By assembling the new Polestar 4 in South Korea, the Swedish company will avoid the 27.5 percent tariff that the U.S. imposes on Chinese-made cars. However, once import costs drop on its new models, Polestar isn’t thinking about wading into the EV price war that Tesla has started.

Instead, Ingenlath told Bloomberg that his company certainly “aren’t going into a price war with Tesla.” Instead, he admitted that the company has “expensive cars,” but said they remained “competitive at those prices.”

4th Gear: A Cheap VW EV Is Coming… One Day

For buyers in Europe, Volkswagen offers the neat little ID.3 for anyone looking for a more budget-friendly EV. That car sadly isn’t available stateside, so the cheapest electric model VW offers is the $38,999 ID.4 SUV. However, the company says that could be about to change.

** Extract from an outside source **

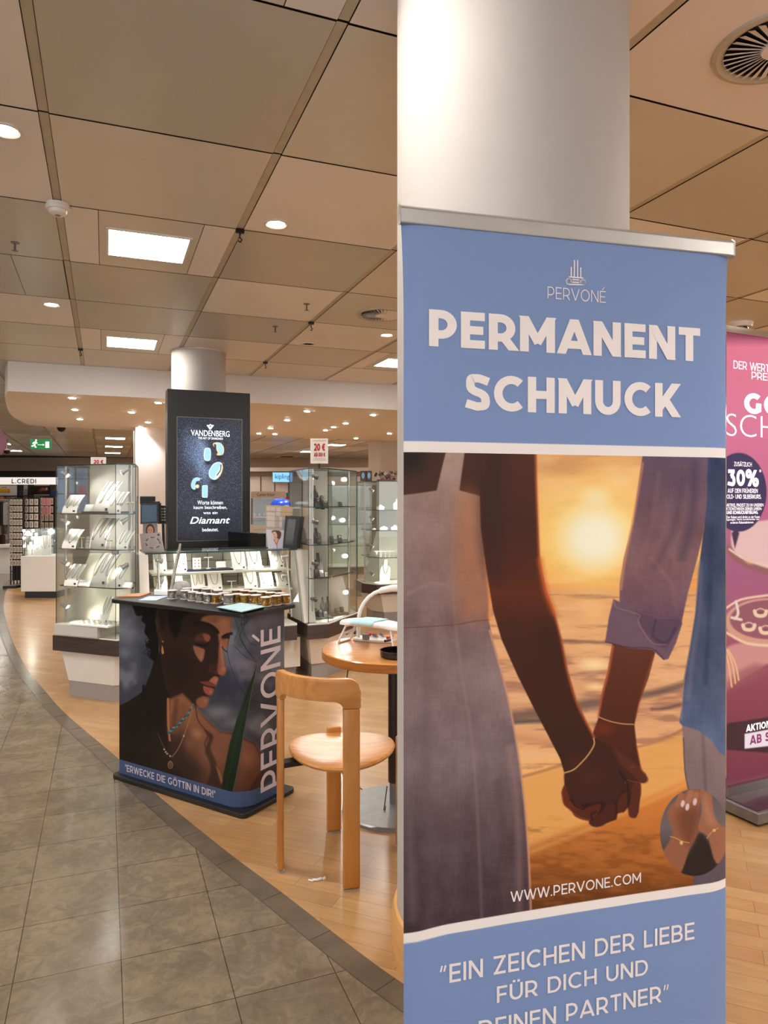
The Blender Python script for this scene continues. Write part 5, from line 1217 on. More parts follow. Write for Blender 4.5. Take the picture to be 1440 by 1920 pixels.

Volkswagen has reaffirmed its commitment to a cheaper EV offering in America, claiming that the sub-$35,000 EV is coming in “four to five years,” reports Automotive News. The company will launch the ID.7 sedan next year and the ID.Buzz minivan will follow shortly after, but neither is expected to be offered at the budget end. Now, executives at the automaker told a conference that a cheaper model is coming, as Automotive News explains:

Speaking at the Reuters Events Automotive USA 2023 conference in Detroit, Fischer said VW plans to build the under-$35,000 EV in the U.S. or Mexico.

Options include VW plants in Chattanooga, Tenn., and Puebla, Mexico, as well as a new South Carolina assembly plant planned for VW subsidiary Scout.

Steps to help bring EV costs down include assembling battery packs for future models here in America, so the cars can qualify for tax breaks in the Inflation Reduction Act. However, its commitment to offer budget EVs still doesn’t look to involve offering the ID.3 here in America. If you want a small electric city car from VW, you might have to wait until 2045 when you can import one from Europe.